Is there any actual evidence of this, or is it just something that's being posited?

Yes. The evidence is a galaxy that's full of Earth-like worlds but virtually no sentience. Something has been killing them off and/or preventing them from developing space travel. We know the Thargoids ruthlessly attempt to destroy all aliens they encounter, and that they've been around for millions of years.

Occam's Razor: why postulate the existence of a second invisible galaxy-wide sentient-race-exterminating force, when the one we already know about will suffice as an explanation?
 
Yes. The evidence is a galaxy that's full of Earth-like worlds but virtually no sentience. Something has been killing them off and/or preventing them from developing space travel. We know the Thargoids ruthlessly attempt to destroy all aliens they encounter, and that they've been around for millions of years.

Occam's Razor: why postulate the existence of a second invisible galaxy-wide sentient-race-exterminating force, when the one we already know about will suffice as an explanation?
We don’t know that about the Thargoids though.

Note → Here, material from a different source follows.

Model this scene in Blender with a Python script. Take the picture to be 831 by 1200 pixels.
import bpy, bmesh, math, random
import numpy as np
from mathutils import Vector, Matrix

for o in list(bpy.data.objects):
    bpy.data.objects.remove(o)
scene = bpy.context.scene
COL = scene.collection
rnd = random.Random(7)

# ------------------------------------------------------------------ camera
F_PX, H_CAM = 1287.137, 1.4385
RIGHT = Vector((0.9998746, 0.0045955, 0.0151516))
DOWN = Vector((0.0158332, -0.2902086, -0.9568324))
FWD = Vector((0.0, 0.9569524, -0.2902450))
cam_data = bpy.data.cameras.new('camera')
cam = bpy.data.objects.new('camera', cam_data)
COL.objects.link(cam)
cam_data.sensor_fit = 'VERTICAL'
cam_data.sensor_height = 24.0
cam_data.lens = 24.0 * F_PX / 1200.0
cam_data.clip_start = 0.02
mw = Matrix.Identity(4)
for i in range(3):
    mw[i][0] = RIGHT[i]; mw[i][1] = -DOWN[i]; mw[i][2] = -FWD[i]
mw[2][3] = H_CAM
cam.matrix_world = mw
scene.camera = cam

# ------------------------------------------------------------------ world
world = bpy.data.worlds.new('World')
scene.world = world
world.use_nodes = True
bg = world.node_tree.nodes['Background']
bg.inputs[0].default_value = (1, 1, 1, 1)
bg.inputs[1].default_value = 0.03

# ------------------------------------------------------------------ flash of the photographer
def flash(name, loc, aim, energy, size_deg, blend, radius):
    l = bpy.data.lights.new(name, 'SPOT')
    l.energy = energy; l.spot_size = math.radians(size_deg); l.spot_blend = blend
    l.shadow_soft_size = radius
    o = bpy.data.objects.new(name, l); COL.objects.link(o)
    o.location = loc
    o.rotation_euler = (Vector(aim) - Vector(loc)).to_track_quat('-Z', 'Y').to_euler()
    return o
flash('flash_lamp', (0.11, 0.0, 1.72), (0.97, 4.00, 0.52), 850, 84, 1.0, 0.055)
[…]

Rumours are that the conflict with humanity started as a result of us attacking a peaceful delegation they sent.

Ram Tah makes some assertions, but he backs them up with incorrect info, and he’s only giving the Guardian’s official version of things anyway. That’s almost inevitably going to be a very one sided perspective on events.

And why postulate a galaxy-wide sentient-race-exterminating force at all?

It’s not necessarily needed. The supposition seems to be that the Galaxy should be teeming with sentient life. That’s not necessarily the case.

Also, we don’t fully know what the situation is with regard to sentient life in the ED universe. Our info as PF members is limited.

What we do know for sure is that humanity have been responsible for the wiping out of at least one sentient species, the Mudlarks in Achenar.

How sure are we that that was a one-off?

And a big question to throw in - what of the beings that Halsey supposedly encountered? ‘The real caretakers of our galaxy’, ‘the paradox of their existence - tiny yet gargantuan, fleeting yet eternal’.
 
The Thargoids appear to have been the first sentient species in the galaxy. If not the first, then certainly very early. Thousands of other sentient species have indeed no doubt arisen; the Thargoids seem to have wiped out every single one of them, except for two (that we know of): the Guardians, who exterminated themselves before the Thargoids could finish the job... and Humans, whom the Thargoids are currently working on extermination. Most of those other sentients would have been wiped out shortly before or just after they achieved space travel, while they were still confined to their planet of origin. Once we can land on Earth-likes and Ammonia Worlds, we will probably find evidence of their existence. The Humans and Guardians were both unusually fast in their ascension from stone age to space, so their sudden appearance and spreading across hundreds of systems caught the Thargoids off-guard.

Thus, in ED, the answer to the Fermi Paradox is "The Thargoids killed them all".
I believe that the sudden explosion of knowledge humanity had can be counted as evidence of tampering by the guardians. It was suggested earlier that the Soontill were actually thargoids but I don't believe that to be the case because in reading about it they do make a distinction in soontill artifacts and thargoid technology. I believe this indicates the thargoids destroyed that civilization. We may find more remnants of other civilizations also when we can land on atmospheric worlds.